Eficácia simbólica
Caderno B
Mirian Goldenberg
Antropóloga, professora e autora de "De perto ninguém é normal".
Em Um jogo absorvente: notas sobre a briga de galos balinesa, o antropólogo Clifford Geertz relata sua experiência em Bali, em 1958. Ele diz que da mesma forma que a América do Norte se revela num campo de beisebol, de golfe, numa pista de corridas ou em torno de uma mesa de pôquer, grande parte de Bali se revela numa rinha de galos. No entanto, para ele, é apenas na aparência que os galos brigam ali. Na verdade, são os homens que se defrontam. Os galos são expressões simbólicas ou ampliações da personalidade ou do pênis do seu proprietário e também representam aquilo que os balineses vêem como a inversão direta, estética, moral e metafísica da condição humana: a animalidade. Na briga de galos, o homem e a besta, o bem e o mal, o ego e o id, o poder criativo da masculinidade e o poder destrutivo da animalidade fundem-se num drama sangrento de ódio, crueldade, violência e morte.

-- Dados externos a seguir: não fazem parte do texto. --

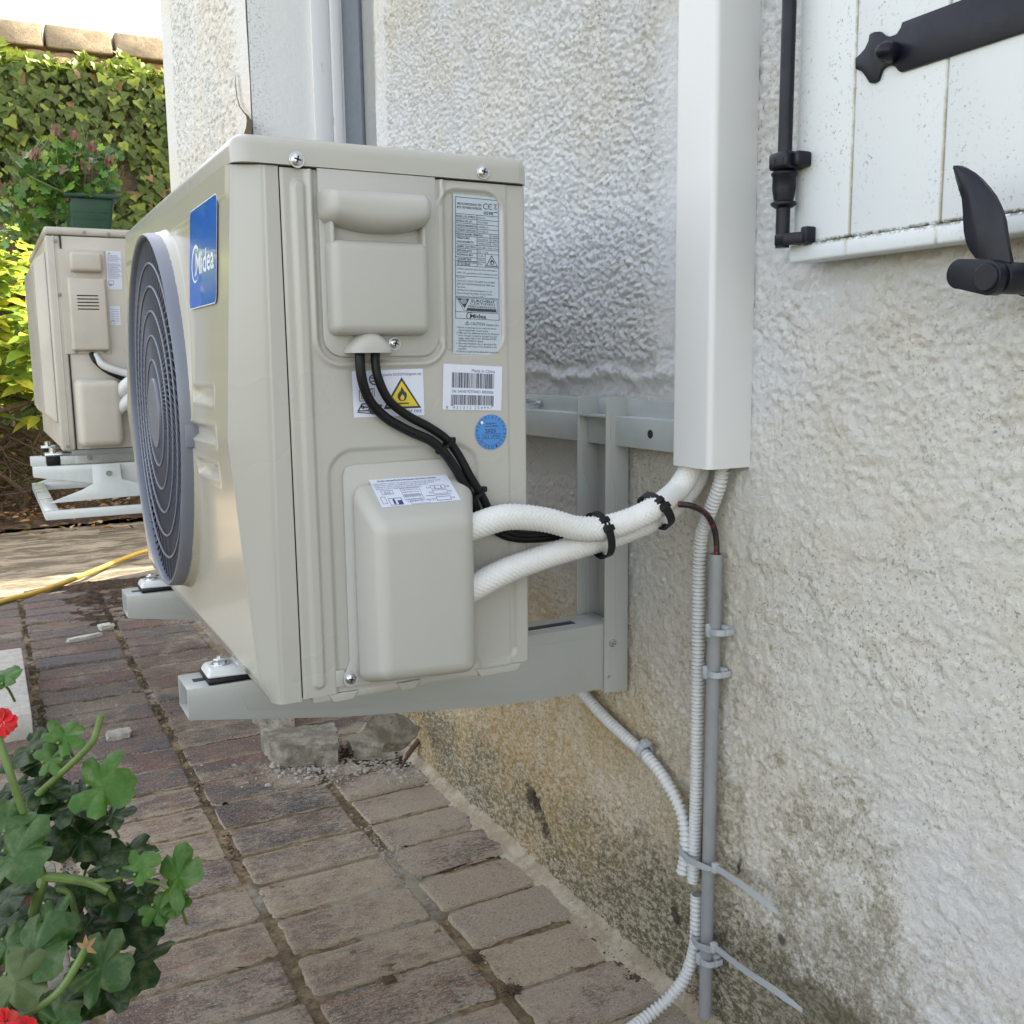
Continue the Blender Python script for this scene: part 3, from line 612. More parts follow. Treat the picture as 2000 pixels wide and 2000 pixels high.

A cena da briga de galos de Cidade Baixa me parece ser a chave para compreender a relação entre os amigos Deco e Naldinho, e a competição deles pelo amor da prostituta Karinna. A briga de galos e, também, a violenta briga dos amigos é a metáfora que torna visível as paixões, os medos, as rivalidades, os ódios e, principalmente, o modelo de masculinidade que os dois representam. Deco e Naldinho partilham tudo: o barco, os pequenos golpes e até as mulheres. Aquele tipo de amizade em que a cumplicidade se revela pelo olhar e em que a palavra não se faz necessária.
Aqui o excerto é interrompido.